Not quite awake, I appeased them by rolling over in bed and reached for my iPhone, my new way of writing down scenes when they come to me at odd hours. The bright screen hurt my eyes. My fingers seemed too big for the small touch screen. Because of all the mistakes, it took me twice the time to write as it usually does. Before long however, my brain clicked into gear. I caught up to speed (woke up) and realized the brilliance of my characters and why they needed to wake me up for this "game playing."

My body tensed and it seemed as though I couldn't keep up. For at least twenty minutes, my main character took center stage and directed my fingers in the dark. She weaved scenes, thoughts and dialogue into a seamless piece of work. She took me back to her eight-year-old self, sharing deep-rooted pain and longings. Her childish games and poor life choices made sense to me now.

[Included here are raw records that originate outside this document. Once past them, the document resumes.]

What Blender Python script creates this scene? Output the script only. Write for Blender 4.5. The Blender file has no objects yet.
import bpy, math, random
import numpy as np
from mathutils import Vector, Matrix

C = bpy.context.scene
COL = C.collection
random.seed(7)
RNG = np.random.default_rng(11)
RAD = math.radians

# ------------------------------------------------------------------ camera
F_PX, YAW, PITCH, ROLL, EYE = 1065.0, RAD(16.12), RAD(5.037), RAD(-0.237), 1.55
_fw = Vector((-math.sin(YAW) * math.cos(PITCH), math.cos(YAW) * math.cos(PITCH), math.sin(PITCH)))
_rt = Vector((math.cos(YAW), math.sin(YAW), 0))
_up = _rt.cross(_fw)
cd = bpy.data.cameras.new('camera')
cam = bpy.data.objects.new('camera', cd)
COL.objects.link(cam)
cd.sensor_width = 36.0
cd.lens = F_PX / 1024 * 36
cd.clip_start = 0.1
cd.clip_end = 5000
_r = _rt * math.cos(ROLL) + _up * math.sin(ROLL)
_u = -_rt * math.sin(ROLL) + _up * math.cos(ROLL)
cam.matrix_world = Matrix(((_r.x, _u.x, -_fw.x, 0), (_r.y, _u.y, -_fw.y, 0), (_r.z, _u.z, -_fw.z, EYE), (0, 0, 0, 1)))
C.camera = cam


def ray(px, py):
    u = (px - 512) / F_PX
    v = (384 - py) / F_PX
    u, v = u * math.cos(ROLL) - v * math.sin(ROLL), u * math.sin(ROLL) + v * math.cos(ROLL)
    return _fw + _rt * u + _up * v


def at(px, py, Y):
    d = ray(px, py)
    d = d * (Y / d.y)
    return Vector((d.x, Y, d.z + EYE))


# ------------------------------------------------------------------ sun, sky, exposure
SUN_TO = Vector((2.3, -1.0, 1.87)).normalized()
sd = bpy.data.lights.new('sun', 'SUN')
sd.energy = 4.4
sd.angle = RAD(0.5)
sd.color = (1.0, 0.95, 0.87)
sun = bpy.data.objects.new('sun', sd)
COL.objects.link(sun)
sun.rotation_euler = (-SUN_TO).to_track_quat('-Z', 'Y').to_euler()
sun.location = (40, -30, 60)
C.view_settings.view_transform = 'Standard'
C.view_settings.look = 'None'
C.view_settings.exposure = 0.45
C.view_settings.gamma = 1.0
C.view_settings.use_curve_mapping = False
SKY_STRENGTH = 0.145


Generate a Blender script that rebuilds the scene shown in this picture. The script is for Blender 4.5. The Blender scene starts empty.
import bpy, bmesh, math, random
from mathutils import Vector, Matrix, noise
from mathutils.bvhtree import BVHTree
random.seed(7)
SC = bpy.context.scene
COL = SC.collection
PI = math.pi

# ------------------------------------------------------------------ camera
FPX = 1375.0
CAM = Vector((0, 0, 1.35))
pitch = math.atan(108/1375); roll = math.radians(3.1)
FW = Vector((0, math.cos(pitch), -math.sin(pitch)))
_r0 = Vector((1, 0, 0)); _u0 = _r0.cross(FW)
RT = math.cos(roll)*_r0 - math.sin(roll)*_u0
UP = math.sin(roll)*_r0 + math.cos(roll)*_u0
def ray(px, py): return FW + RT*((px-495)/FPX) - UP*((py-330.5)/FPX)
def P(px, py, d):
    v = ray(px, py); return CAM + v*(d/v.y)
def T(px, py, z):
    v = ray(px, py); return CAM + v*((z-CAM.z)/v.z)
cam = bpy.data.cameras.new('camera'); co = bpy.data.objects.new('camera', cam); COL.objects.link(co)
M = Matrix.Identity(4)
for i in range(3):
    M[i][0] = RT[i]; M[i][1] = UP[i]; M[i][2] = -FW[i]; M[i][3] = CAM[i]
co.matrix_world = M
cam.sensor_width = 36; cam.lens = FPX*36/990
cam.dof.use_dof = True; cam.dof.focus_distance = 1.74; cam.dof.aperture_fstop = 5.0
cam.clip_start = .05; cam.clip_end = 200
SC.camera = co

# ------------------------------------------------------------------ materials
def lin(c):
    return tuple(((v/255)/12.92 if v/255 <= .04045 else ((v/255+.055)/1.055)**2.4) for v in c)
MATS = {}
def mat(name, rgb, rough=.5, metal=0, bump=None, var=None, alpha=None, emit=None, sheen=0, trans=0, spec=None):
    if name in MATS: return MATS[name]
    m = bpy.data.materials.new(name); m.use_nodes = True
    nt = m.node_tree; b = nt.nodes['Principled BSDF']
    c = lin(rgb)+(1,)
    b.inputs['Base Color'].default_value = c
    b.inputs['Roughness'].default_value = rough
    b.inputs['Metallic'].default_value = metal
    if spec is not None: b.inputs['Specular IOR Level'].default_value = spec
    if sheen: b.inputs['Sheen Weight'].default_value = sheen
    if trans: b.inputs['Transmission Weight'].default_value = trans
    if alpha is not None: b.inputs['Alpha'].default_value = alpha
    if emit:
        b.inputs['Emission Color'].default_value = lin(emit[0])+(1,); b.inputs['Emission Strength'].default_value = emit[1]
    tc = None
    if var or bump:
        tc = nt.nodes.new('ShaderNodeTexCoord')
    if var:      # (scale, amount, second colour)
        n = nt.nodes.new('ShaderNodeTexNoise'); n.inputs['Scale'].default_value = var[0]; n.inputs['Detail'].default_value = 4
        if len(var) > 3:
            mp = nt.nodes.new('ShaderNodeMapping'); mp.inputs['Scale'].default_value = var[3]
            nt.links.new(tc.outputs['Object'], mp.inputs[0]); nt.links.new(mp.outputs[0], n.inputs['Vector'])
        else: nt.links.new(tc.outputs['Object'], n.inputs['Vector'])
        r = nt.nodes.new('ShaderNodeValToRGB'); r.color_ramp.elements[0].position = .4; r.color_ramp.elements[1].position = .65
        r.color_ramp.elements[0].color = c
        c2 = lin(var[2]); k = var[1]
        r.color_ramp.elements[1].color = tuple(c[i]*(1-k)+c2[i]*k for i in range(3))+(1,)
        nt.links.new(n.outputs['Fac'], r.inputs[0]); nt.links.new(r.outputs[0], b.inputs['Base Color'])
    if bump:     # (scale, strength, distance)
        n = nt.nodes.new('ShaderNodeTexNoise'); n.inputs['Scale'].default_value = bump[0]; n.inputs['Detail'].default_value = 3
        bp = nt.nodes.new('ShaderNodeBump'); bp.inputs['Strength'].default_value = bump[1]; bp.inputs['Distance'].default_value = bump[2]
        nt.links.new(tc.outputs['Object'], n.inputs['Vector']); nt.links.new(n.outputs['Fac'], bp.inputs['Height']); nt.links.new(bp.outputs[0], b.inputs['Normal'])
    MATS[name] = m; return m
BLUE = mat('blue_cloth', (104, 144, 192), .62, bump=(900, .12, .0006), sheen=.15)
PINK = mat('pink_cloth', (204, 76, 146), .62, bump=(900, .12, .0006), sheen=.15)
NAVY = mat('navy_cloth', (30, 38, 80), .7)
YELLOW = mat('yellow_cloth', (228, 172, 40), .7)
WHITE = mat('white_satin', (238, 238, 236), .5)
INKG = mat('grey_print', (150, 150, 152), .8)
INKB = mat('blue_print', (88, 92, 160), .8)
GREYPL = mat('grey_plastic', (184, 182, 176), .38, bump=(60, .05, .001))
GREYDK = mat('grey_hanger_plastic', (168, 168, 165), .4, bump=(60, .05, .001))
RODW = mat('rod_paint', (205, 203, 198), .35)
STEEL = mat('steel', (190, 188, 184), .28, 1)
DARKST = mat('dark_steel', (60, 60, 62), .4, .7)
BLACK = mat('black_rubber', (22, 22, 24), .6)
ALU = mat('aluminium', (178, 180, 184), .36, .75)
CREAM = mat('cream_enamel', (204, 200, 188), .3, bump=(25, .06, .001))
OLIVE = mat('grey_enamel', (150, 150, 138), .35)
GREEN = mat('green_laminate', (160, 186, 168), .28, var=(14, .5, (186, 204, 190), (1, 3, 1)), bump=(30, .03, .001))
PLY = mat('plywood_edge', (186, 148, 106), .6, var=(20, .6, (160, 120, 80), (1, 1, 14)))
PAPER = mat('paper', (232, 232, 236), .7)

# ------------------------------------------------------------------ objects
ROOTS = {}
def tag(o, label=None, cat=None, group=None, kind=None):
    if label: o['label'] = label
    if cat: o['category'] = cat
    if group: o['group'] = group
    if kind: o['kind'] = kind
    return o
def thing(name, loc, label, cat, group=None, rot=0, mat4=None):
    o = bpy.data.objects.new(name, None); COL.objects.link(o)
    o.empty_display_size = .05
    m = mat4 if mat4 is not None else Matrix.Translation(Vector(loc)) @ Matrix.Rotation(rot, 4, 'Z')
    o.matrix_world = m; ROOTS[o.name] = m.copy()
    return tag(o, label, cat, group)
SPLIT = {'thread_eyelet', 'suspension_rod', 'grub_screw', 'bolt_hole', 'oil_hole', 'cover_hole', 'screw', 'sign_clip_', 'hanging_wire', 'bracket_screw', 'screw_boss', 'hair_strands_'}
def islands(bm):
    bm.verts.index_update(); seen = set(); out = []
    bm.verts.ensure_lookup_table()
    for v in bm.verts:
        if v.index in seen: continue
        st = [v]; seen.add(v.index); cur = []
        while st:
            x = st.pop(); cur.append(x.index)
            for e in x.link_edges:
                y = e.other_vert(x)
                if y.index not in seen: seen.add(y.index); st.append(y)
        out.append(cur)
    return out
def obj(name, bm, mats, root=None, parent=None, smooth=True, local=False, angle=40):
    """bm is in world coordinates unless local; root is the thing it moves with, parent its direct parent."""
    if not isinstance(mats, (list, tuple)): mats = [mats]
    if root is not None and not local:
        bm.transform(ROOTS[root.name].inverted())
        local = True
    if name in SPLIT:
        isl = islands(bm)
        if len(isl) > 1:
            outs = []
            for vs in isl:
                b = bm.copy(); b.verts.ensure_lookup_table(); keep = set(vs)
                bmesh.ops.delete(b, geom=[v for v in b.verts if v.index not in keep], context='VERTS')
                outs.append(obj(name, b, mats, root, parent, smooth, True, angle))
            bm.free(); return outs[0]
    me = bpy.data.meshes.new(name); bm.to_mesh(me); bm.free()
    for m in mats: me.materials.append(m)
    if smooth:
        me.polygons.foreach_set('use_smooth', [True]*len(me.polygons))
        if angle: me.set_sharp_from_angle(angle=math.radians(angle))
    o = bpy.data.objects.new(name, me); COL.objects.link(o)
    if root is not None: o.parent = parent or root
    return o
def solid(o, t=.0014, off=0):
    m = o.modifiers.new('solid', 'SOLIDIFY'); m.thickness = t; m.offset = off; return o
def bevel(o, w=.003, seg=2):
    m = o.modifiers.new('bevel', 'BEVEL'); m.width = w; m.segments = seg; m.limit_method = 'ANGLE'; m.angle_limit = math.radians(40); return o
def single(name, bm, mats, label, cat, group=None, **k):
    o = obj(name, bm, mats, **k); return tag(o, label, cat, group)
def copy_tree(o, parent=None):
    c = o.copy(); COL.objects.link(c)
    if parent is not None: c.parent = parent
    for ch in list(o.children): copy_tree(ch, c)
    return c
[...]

Brilliant pieces of her life wove themselves together, and I, the lucky recipient, gladly took them all in - her beautiful tapestry of heartache and loss.

I turned my cell phone off and rested it on the nightstand. In that brief twenty minute encounter, I came out with the last scene and sentence of my novel. Time well spent. Childish games played in the wee hours of the morning will fuel my writing for a very long time.